Kita menyepakati bahwa manusia menjadi makhluk yang berfikir. Dengan bekal itu ia merasa mampu membuka semua tabir. Dengan akal  dan rasa ingin tahu manusia mencoba menangkap semua makna dari peristiwa dan gejala gejala. Sehingga dari pencarian itu ia ingin mencapai eksistensinya dan kebahagiaannya yang paling hakiki.
Hanya saja pencarian itu menjadikan manusia seakan mampu melampaui apapun. Tanpa bimbingan wahyu dan nabi nabi. Manusia menyangka ia telah sampai pada subjektivitas dan otentitasnya sendiri dengan jalan filsafat  dan paham kebebasan.
Maka muncullah kerancuan kerancuan dan benturan serta (mungkin)kejatuhan manusia, kebangkrutan peradabannya (dilema modernitas dan capaian teknologi).
Dari sini kita dapat memetik sepersekian tetes  kearifan yang Diselipkan Allah dalam Surat Al Fatihah. Yang berisikan awal (surat ini diawali dengan sifat Rahman dan Rahim Allah) dan akhir dari tabir (hidup) pencarian manusia. Tentang dirinya, keberadaannya, semesta, pencipta, keseimbangan, tujuan hidup, sengsara dan bahagia, tersesat atau selamat (berislam).
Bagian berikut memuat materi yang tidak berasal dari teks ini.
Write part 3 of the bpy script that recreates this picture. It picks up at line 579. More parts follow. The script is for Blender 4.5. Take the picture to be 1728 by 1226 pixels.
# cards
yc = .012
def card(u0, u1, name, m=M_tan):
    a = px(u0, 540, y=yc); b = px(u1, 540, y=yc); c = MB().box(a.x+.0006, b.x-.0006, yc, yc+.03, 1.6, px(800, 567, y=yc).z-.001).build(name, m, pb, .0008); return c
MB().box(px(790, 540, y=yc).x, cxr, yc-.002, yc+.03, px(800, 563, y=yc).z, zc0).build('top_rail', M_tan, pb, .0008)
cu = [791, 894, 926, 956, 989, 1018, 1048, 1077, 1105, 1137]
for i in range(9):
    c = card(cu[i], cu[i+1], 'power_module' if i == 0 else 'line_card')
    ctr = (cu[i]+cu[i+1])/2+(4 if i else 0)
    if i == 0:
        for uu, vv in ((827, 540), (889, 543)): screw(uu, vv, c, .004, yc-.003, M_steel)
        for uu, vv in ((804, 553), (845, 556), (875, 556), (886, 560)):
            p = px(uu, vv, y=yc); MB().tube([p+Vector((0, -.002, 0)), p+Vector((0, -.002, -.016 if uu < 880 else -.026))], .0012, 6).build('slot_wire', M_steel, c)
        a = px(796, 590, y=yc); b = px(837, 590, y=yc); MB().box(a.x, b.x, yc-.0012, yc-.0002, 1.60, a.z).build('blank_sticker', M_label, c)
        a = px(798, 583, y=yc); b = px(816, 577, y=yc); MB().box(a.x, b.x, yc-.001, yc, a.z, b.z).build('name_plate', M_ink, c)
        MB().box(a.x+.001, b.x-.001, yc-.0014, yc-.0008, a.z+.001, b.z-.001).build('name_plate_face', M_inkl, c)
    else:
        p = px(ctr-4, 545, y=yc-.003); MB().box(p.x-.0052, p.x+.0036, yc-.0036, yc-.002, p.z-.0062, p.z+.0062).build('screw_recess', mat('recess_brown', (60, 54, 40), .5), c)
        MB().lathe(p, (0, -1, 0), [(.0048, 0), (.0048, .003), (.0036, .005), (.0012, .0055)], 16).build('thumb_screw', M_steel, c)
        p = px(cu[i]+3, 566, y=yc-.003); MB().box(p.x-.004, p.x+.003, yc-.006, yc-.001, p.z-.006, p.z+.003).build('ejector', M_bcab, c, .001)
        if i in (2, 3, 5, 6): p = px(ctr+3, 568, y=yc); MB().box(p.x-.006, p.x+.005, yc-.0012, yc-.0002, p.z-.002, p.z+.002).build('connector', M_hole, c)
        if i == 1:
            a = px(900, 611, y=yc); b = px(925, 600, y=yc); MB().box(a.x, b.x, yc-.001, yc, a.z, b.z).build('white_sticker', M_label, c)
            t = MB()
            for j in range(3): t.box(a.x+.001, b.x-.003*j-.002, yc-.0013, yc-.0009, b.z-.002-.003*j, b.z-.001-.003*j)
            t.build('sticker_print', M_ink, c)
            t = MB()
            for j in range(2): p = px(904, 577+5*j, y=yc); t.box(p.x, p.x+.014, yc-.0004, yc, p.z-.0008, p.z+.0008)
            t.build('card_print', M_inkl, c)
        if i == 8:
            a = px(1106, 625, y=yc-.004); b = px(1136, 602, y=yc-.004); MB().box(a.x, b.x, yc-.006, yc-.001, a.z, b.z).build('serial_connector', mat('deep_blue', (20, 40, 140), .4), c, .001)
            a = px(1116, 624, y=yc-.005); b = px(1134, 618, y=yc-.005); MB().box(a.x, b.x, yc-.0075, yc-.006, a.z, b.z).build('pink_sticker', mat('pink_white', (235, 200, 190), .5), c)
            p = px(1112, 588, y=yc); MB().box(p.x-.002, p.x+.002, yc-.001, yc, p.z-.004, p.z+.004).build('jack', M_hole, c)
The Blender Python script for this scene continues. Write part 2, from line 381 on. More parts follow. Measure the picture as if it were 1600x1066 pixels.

Oleh karena itu Al Fatihah menjadi Induk Alquran, menjadi Konklusi Utuh uraian Alquran tentang manusia dan seluruh peristiwa yang melingkupinya hingga ke alam Abadi.
Al Fatihah seakan menjadi hamparan "realitas" yang Allah tampakkan untuk kita jelajahi agar kita menyembahNya dengan segenap pengabdian dan keyakinan.